In occasione della Pasqua, Ticinonews ha avuto l'opportunità di intervistare il vescovo di Lugano Monsignor Valerio Lazzeri, riflettendo insieme a lui sul significato cristiano e sociale di questa festività, la più importante del cristianesimo.
Qual è il significato cristiano della Pasqua?La Pasqua ripropone a tutti e a ciascuno l’annuncio sempre attuale della speranza di radicale rigenerazione, racchiusa nell’evento della risurrezione di Gesù dai morti.
La Pasqua è la festa più importante del cristianesimo, in cui si ricorda la risurrezione di Gesù Cristo, tuttavia a livello sociale risulta essere da tempo una festività secondaria al Natale. Secondo lei quali sono i motivi?La narrazione di un bambino che nasce è, forse, più immediatamente suggestiva ed eloquente per tutti. La passione, la morte in croce, la sosta davanti al sepolcro vuoto, segno che va comunque decifrato a partire dalla fede, richiede un coinvolgimento più personale, una decisione più esplicita. In realtà, per il cristiano si tratta del medesimo mistero, visto da due punti di vista diversi.
La Pasqua, a differenza del Natale, è una festività che molti fedeli non celebrano con la famiglia. Alcuni infatti approfittano della bella stagione per andare in vacanza.

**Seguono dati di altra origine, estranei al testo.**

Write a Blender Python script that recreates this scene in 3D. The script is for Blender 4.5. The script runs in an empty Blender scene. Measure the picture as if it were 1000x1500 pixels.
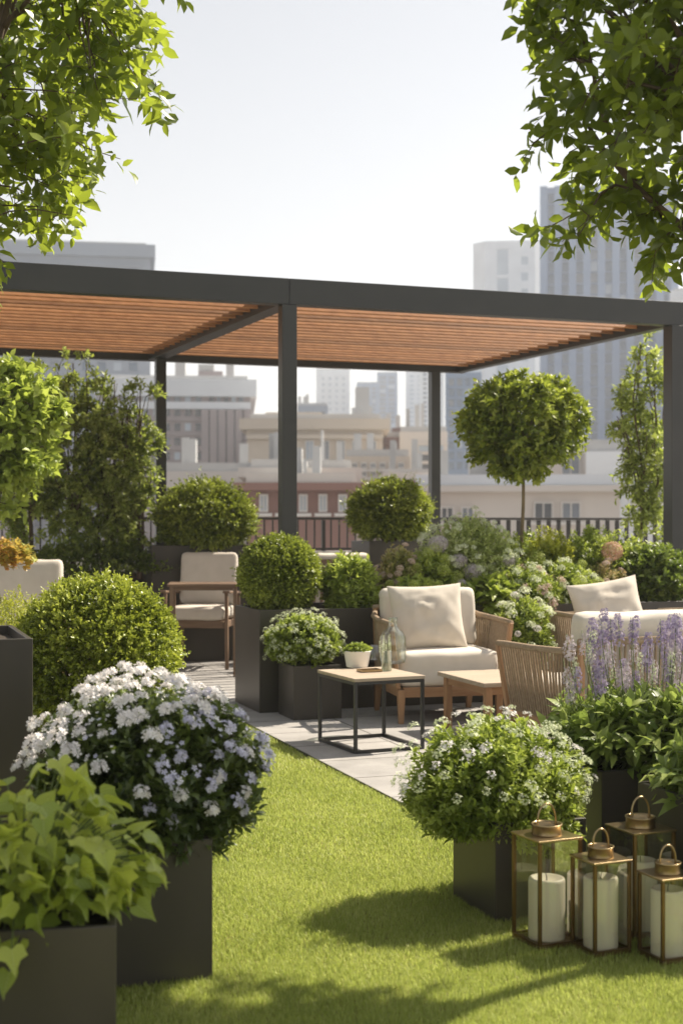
SKY_DUST,SKY_AIR,SKY_OZ,SKY_SAT,SKY_STR=1.2,1.1,1.0,.30,.074
SUN_STR,EXPO,HAZE=5.0,1.0,.0007
SLP,SLW,SLT=.21,.20,62
import bpy, bmesh, math, random
import numpy as np
from mathutils import Vector, Matrix, noise, Quaternion
R = math.radians
C = bpy.context.scene.collection
random.seed(7)
rng = np.random.default_rng(11)
F, CX, HY, EYE = 2000.0, 500.0, 768.0, 1.5
GA = R(19.4)                                    # the terrace grid is turned by this angle
U = Vector((math.cos(GA), math.sin(GA), 0)); V = Vector((-math.sin(GA), math.cos(GA), 0))
def X(px, Y): return (px-CX)*Y/F
def Z(py, Y): return EYE-(py-HY)*Y/F

# ------------------------------------------------------------------ objects
def thing(name, label, cat, loc=(0,0,0), rz=0, group=None):
    o = bpy.data.objects.new(name, None); C.objects.link(o)
    o.empty_display_size = .1
    o.location = loc; o.rotation_euler = (0,0,rz); o['label'] = label; o['category'] = cat
    if group: o['group'] = group
    return o
def tag(o, label, cat, group=None):
    o['label'] = label; o['category'] = cat
    if group: o['group'] = group
    return o
def dup(root, loc=None, rz=None, label=None, group=None):
    m = {}
    def cp(o, par):
        c = o.copy(); C.objects.link(c); c.parent = par
        for ch in list(o.children): cp(ch, c)
        return c
    r = cp(root, None)
    if loc is not None: r.location = loc
    if rz is not None: r.rotation_euler = (0,0,rz)
    if label: r['label'] = label
    if group: r['group'] = group
    return r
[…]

Come giudica questa abitudine?A chi riesce ad avere un tempo di vacanza non è necessariamente tolta la possibilità di celebrare degnamente la Pasqua. Il bel tempo, il desiderio di fare un viaggio o di avere un momento di riposo non sono certo una minaccia per una fede autentica e vissuta.

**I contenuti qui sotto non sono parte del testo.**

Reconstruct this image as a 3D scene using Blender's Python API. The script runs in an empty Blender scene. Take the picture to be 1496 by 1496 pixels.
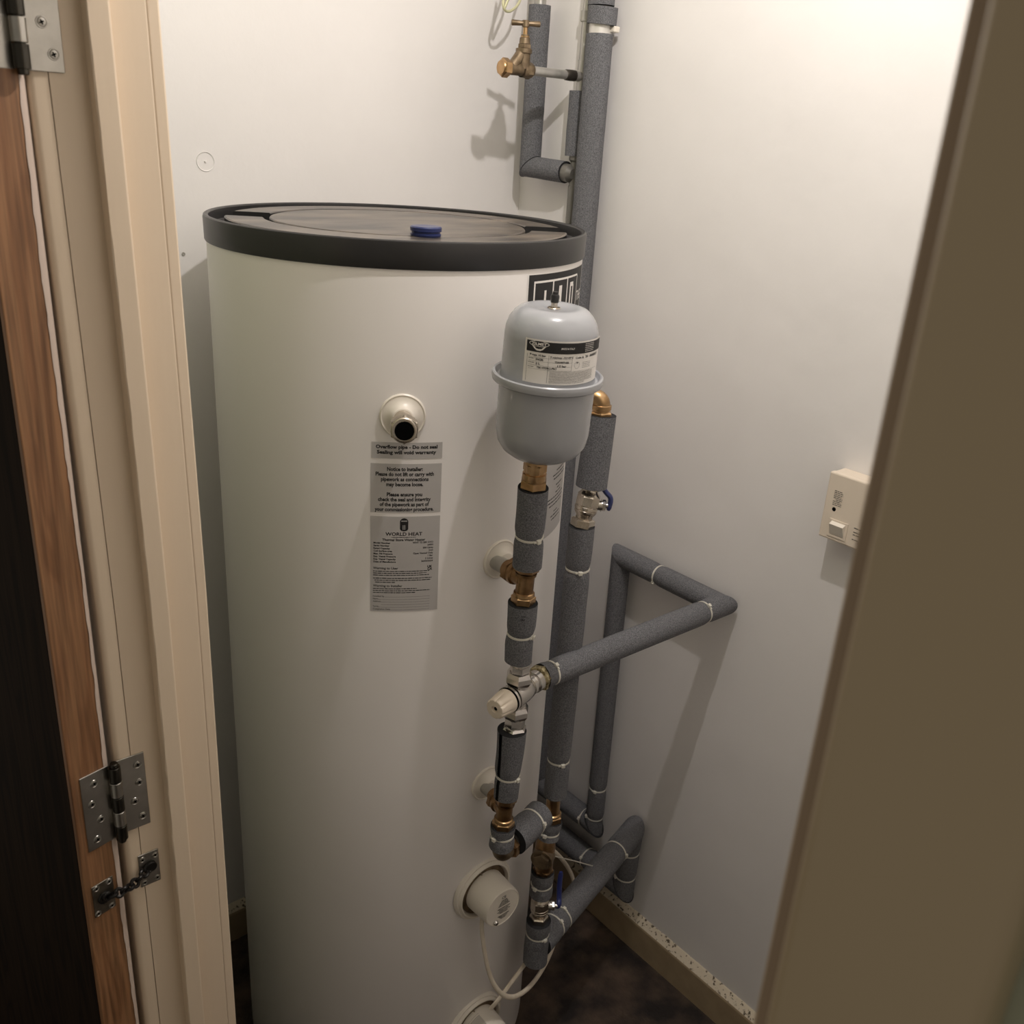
import bpy, bmesh, math, random
from math import sin, cos, tan, radians, pi, sqrt, atan2, degrees
from mathutils import Vector, Matrix
random.seed(7)
C = bpy.context.scene.collection
scene = bpy.context.scene

# ------------------------------------------------------------------ camera
F = 1380.0; H = 1.70
CAM = Vector((0, 0, H))
RM = Matrix(((0.76712941, 0.19657641, -0.61063097),
             (-0.63879433, 0.32129904, -0.69907706),
             (0.05877309, 0.92635017, 0.37204984)))
cd = bpy.data.cameras.new('camera'); cam = bpy.data.objects.new('camera', cd); C.objects.link(cam)
cam.matrix_world = Matrix.Translation(CAM) @ RM.to_4x4()
cd.sensor_width = 36; cd.lens = F / 1496 * 36; cd.clip_start = 0.02
cd.dof.use_dof = True; cd.dof.focus_distance = 1.45; cd.dof.aperture_fstop = 10.5
scene.camera = cam
scene.view_settings.view_transform = 'Standard'; scene.view_settings.look = 'None'
scene.view_settings.gamma = 1; scene.view_settings.use_curve_mapping = False
scene.view_settings.exposure = 0.0
# dim hall light (open hall behind the camera)
w = bpy.data.worlds.new('hall'); scene.world = w; w.use_nodes = True
w.node_tree.nodes['Background'].inputs[0].default_value = (1.0, 0.90, 0.76, 1)
w.node_tree.nodes['Background'].inputs[1].default_value = 0.225
# the cupboard's bulb: a bare lamp under the ceiling, above the tank's front
ld = bpy.data.lights.new('bulb_light', 'POINT'); ld.energy = 19.6; ld.color = (1.0, 0.945, 0.925); ld.shadow_soft_size = 0.014
lo = bpy.data.objects.new('bulb_light', ld); C.objects.link(lo); lo.location = (0.783, 0.682, 2.32)

def ray(px, py):
    return RM @ Vector(((px - 748) / F, -(py - 748) / F, -1.0))
def onx(px, py, x): r = ray(px, py); return CAM + r * (x / r.x)
def ony(px, py, y): r = ray(px, py); return CAM + r * (y / r.y)
def onz(px, py, z): r = ray(px, py); return CAM + r * ((z - H) / r.z)

# ------------------------------------------------------------------ materials
def mat(name, col, rough=0.5, metal=0.0, noise=None, bump=None, col2=None, stops=(0.35, 0.65), stretch=None, coat=0.0, spec=0.5, detail=4):
    m = bpy.data.materials.new(name); m.use_nodes = True
    nt = m.node_tree; b = nt.nodes['Principled BSDF']
    b.inputs['Base Color'].default_value = (*col, 1); b.inputs['Roughness'].default_value = rough
    b.inputs['Metallic'].default_value = metal; b.inputs['Specular IOR Level'].default_value = spec
    b.inputs['Coat Weight'].default_value = coat
    tc = nt.nodes.new('ShaderNodeTexCoord'); mp = nt.nodes.new('ShaderNodeMapping')
    nt.links.new(tc.outputs['Object'], mp.inputs[0])
    if stretch: mp.inputs['Scale'].default_value = stretch
    if col2 is not None:
        n = nt.nodes.new('ShaderNodeTexNoise'); n.inputs['Scale'].default_value = noise; n.inputs['Detail'].default_value = detail
        nt.links.new(mp.outputs[0], n.inputs['Vector'])
        r = nt.nodes.new('ShaderNodeValToRGB')
        r.color_ramp.elements[0].color = (*col, 1); r.color_ramp.elements[1].color = (*col2, 1)
        r.color_ramp.elements[0].position, r.color_ramp.elements[1].position = stops
        nt.links.new(n.outputs['Fac'], r.inputs[0]); nt.links.new(r.outputs[0], b.inputs['Base Color'])
    if bump:
        sc, st, dist = bump
        n2 = nt.nodes.new('ShaderNodeTexNoise'); n2.inputs['Scale'].default_value = sc; n2.inputs['Detail'].default_value = 5
        nt.links.new(mp.outputs[0], n2.inputs['Vector'])
        bp = nt.nodes.new('ShaderNodeBump'); bp.inputs['Strength'].default_value = st; bp.inputs['Distance'].default_value = dist
        nt.links.new(n2.outputs['Fac'], bp.inputs['Height']); nt.links.new(bp.outputs[0], b.inputs['Normal'])
    return m

M = {}
M['wall'] = mat('white_wall_paint', (0.80, 0.77, 0.745), 0.55, noise=5, col2=(0.83, 0.80, 0.775), bump=(14, 0.25, 0.006), detail=6)
M['ceiling'] = mat('ceiling_paint', (0.8, 0.78, 0.75), 0.8)
M['lining_brown'] = mat('brown_lining_paint', (0.37, 0.275, 0.185), 0.5)
M['fit'] = mat('dull_grey_fitting', (0.20, 0.19, 0.17), 0.45, 0.5)
M['doorpaint'] = mat('pinkish_door_paint', (0.60, 0.49, 0.41), 0.45)
M['hall_wall'] = mat('hall_wall_paint', (0.42, 0.44, 0.33), 0.7, bump=(60, 0.1, 0.002))
M['floor'] = mat('dirty_concrete', (0.012, 0.008, 0.006), 0.8, noise=16, col2=(0.095, 0.062, 0.042), stops=(0.38, 0.72), bump=(90, 0.7, 0.006), detail=10)
M['gloss'] = mat('cream_gloss_paint', (0.75, 0.61, 0.45), 0.38, noise=3, col2=(0.79, 0.65, 0.485), bump=(26, 0.12, 0.004), stretch=(1, 1, 0.15))
M['arch'] = mat('brown_grey_gloss_paint', (0.49, 0.39, 0.25), 0.3, noise=3, col2=(0.53, 0.425, 0.28), bump=(26, 0.1, 0.003), stretch=(1, 1, 0.3))
M['skirt'] = mat('skirting_paint', (0.33, 0.25, 0.155), 0.5, noise=30, col2=(0.38, 0.29, 0.18), bump=(60, 0.2, 0.002))
M['skirt_top'] = mat('dusty_skirting_top', (0.09, 0.065, 0.04), 0.7, noise=130, col2=(0.62, 0.54, 0.41), stops=(0.37, 0.44), bump=(120, 0.4, 0.002), detail=10)
M['foam'] = mat('grey_pipe_foam', (0.085, 0.085, 0.090), 0.85, noise=620, col2=(0.20, 0.20, 0.21), bump=(480, 0.55, 0.0016), spec=0.25, detail=3)
M['foam_cut'] = mat('dark_foam_cut', (0.03, 0.03, 0.032), 0.95, bump=(500, 0.4, 0.001), spec=0.1)
M['tank'] = mat('white_tank_coat', (0.86, 0.82, 0.785), 0.36, noise=2.2, col2=(0.88, 0.84, 0.805), bump=(7, 0.04, 0.004), coat=0.0)
M['blackplastic'] = mat('black_plastic', (0.016, 0.015, 0.015), 0.36, bump=(40, 0.08, 0.002))
M['lid'] = mat('dusty_black_plastic', (0.03, 0.027, 0.025), 0.34, noise=8, col2=(0.22, 0.175, 0.135), stops=(0.3, 0.8), bump=(130, 0.10, 0.0008), stretch=(1, 3, 1), detail=8)
M['blue'] = mat('blue_plastic', (0.022, 0.032, 0.115), 0.3)
M['bluedk'] = mat('blue_lever', (0.012, 0.02, 0.12), 0.4)
M['vessel'] = mat('grey_vessel_paint', (0.35, 0.355, 0.37), 0.24, bump=(60, 0.06, 0.001), coat=0.3)
M['brass'] = mat('aged_brass', (0.20, 0.115, 0.055), 0.36, 1.0, noise=60, col2=(0.36, 0.225, 0.115), bump=(200, 0.2, 0.001))
M['brassnew'] = mat('bright_brass', (0.36, 0.225, 0.11), 0.28, 1.0, noise=60, col2=(0.52, 0.34, 0.18), bump=(200, 0.15, 0.0008))
M['brassold'] = mat('dull_brass', (0.15, 0.11, 0.07), 0.45, 0.85, noise=70, col2=(0.26, 0.195, 0.125), bump=(160, 0.35, 0.0012))
M['nickel'] = mat('nickel_plated', (0.50, 0.44, 0.37), 0.25, 1.0, noise=50, col2=(0.62, 0.56, 0.48), bump=(220, 0.15, 0.0008))
M['chrome'] = mat('satin_chrome', (0.66, 0.63, 0.60), 0.24, 1.0, bump=(200, 0.12, 0.0008))
M['steelpipe'] = mat('painted_grey_pipe', (0.40, 0.385, 0.355), 0.38, 0.6, noise=40, col2=(0.48, 0.46, 0.43), stretch=(1, 1, 0.2))
M['darkpipe'] = mat('dark_soldered_copper', (0.07, 0.06, 0.05), 0.45, 0.7)
M['greyplastic'] = mat('grey_clip_plastic', (0.37, 0.35, 0.31), 0.5)
M['white'] = mat('white_plastic', (0.78, 0.72, 0.63), 0.35)
M['tie'] = mat('nylon_tie', (0.66, 0.63, 0.55), 0.4)
M['knob'] = mat('cream_plastic', (0.76, 0.66, 0.54), 0.35)
M['silver'] = mat('silver_label', (0.50, 0.475, 0.455), 0.42, 0.1)
M['ink'] = mat('black_ink', (0.012, 0.011, 0.011), 0.6)
M['inkgrey'] = mat('grey_ink', (0.12, 0.11, 0.10), 0.6)
M['paper'] = mat('white_label', (0.80, 0.765, 0.72), 0.5)
M['hole'] = mat('dark_bore', (0.004, 0.004, 0.004), 0.9, spec=0.0)
M['hinge'] = mat('brushed_steel', (0.42, 0.40, 0.36), 0.30, 1.0, noise=30, col2=(0.52, 0.50, 0.455), bump=(120, 0.15, 0.0006))
M['hingedk'] = mat('tarnished_steel', (0.16, 0.14, 0.11), 0.4, 1.0, noise=60, col2=(0.28, 0.25, 0.2))
M['blacksteel'] = mat('black_steel', (0.02, 0.018, 0.016), 0.35, 0.6)
M['cable'] = mat('white_flex', (0.66, 0.58, 0.46), 0.5, noise=60, col2=(0.74, 0.66, 0.54), stretch=(1, 1, 1))
M['earth'] = mat('brass_wire', (0.62, 0.60, 0.38), 0.3, 0.3)
M['strap'] = mat('foil_strap', (0.72, 0.69, 0.64), 0.35, 0.3)
M['seal'] = mat('jointing_paste', (0.16, 0.12, 0.05), 0.4, 0.5, noise=180, col2=(0.55, 0.47, 0.28), stops=(0.42, 0.6), bump=(200, 0.8, 0.002))
M['knuckle'] = mat('dark_pin_steel', (0.07, 0.065, 0.055), 0.3, 1.0)

def wood(name, c1, c2, c3, rough):
    m = bpy.data.materials.new(name); m.use_nodes = True; nt = m.node_tree; b = nt.nodes['Principled BSDF']
    b.inputs['Roughness'].default_value = rough
    tc = nt.nodes.new('ShaderNodeTexCoord'); mp = nt.nodes.new('ShaderNodeMapping'); mp.inputs['Scale'].default_value = (30, 30, 2.6)
    nt.links.new(tc.outputs['Object'], mp.inputs[0])
    n = nt.nodes.new('ShaderNodeTexNoise'); n.inputs['Scale'].default_value = 1.1; n.inputs['Detail'].default_value = 2; n.inputs['Distortion'].default_value = 0.6
    nt.links.new(mp.outputs[0], n.inputs['Vector'])
    wv = nt.nodes.new('ShaderNodeMath'); wv.operation = 'MULTIPLY'; wv.inputs[1].default_value = 30
    nt.links.new(n.outputs['Fac'], wv.inputs[0])
    sn = nt.nodes.new('ShaderNodeMath'); sn.operation = 'SINE'; nt.links.new(wv.outputs[0], sn.inputs[0])
    mr = nt.nodes.new('ShaderNodeMapRange'); mr.inputs[1].default_value = -1; mr.inputs[2].default_value = 1
    nt.links.new(sn.outputs[0], mr.inputs[0])
    r = nt.nodes.new('ShaderNodeValToRGB'); e = r.color_ramp.elements
    e[0].color = (*c1, 1); e[0].position = 0.0; e[1].color = (*c2, 1); e[1].position = 0.25
    x = e.new(0.9); x.color = (*c3, 1)
    nt.links.new(mr.outputs[0], r.inputs[0])
    mp2 = nt.nodes.new('ShaderNodeMapping'); mp2.inputs['Scale'].default_value = (260, 260, 9); nt.links.new(tc.outputs['Object'], mp2.inputs[0])
    n2 = nt.nodes.new('ShaderNodeTexNoise'); n2.inputs['Scale'].default_value = 1; n2.inputs['Detail'].default_value = 4; nt.links.new(mp2.outputs[0], n2.inputs['Vector'])
    r2 = nt.nodes.new('ShaderNodeMapRange'); r2.inputs[1].default_value = 0.3; r2.inputs[2].default_value = 0.62; r2.inputs[3].default_value = 0.55; r2.inputs[4].default_value = 1.0
    nt.links.new(n2.outputs['Fac'], r2.inputs[0])
    mx = nt.nodes.new('ShaderNodeMix'); mx.data_type = 'RGBA'; mx.blend_type = 'MULTIPLY'; mx.inputs[0].default_value = 1
    nt.links.new(r.outputs[0], mx.inputs['A']); nt.links.new(r2.outputs[0], mx.inputs['B'])
    nt.links.new(mx.outputs['Result'], b.inputs['Base Color'])
    return m
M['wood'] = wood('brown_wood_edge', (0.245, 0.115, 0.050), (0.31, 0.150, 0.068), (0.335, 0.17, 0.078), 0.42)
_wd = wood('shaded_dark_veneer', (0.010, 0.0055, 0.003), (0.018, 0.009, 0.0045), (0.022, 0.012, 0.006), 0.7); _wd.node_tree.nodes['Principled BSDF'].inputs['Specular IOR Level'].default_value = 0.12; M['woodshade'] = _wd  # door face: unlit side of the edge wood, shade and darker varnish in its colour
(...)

La Pasqua è un evento che si prepara con 40 giorni di Quaresima, rito al quale, oggigiorno, sempre meno fedeli prendono parte. Pensa che le abitudini della nostra società abbiano influito negativamente su questa pratica religiosa? Lei personalmente come trascorre questo periodo?La Quaresima è un costante richiamo alla possibilità che Dio ci offre di rinunciare a tutto ciò che disumanizza il nostro modo di vivere e di essere in relazione. Penso che la causa della disaffezione alle pratiche penitenziali sia soprattutto legata a una sorta di sfiducia generale nella possibilità di cambiare realmente qualcosa in noi e attorno a noi. Per me la Quaresima è il tempo dell’ascolto più intenso della parola di Gesù che continua ancora oggi a dirci che è possibile convertirsi e credere al Vangelo.
I fedeli praticanti, in Ticino, sono sempre meno. Secondo lei come si potrebbe fare per riavvicinarli alla Chiesa? Quali sono i consigli che dà a chi si è allontanato?Oggi la preoccupazione non è quella di fare riavvicinare coloro che si sono allontanati, ma di fare percepire la vicinanza, la prossimità, la sollecitudine per la loro vita a coloro che vivono l’esclusione, l’estraneità, l’isolamento. Il cristianesimo si è diffuso come il contagio di un’amicizia divina trasmessa umanamente. La cosa da cui tutti dobbiamo guardarci è la paura di lasciarci incontrare da chi non conosciamo ancora.
Qual è il messaggio che le sta più a cuore trasmettere ai ticinesi in occasione della Pasqua?Auguro a me e a tutti di non lasciarsi rinchiudere in una realtà senza orizzonti a perdita d’occhio. Abbiamo tutti bisogno di sollevare lo sguardo. Non possiamo esaurire tutte le nostre energie nel cercare di non perdere la posizione acquisita. Se la morte non è l’ultima parola sulla vita, non è più necessario sprecare il nostro tempo a cercare inutili distrazioni e possiamo cominciare a vivere davvero.
Ultima domanda, un po’ più personale: lei come trascorrerà la Pasqua? Mangerà il tradizionale capretto?Dopo le celebrazioni, sarò a pranzo in famiglia, dove però ho già chiesto di non prepararmi il capretto. Non ne sono per nulla entusiasta!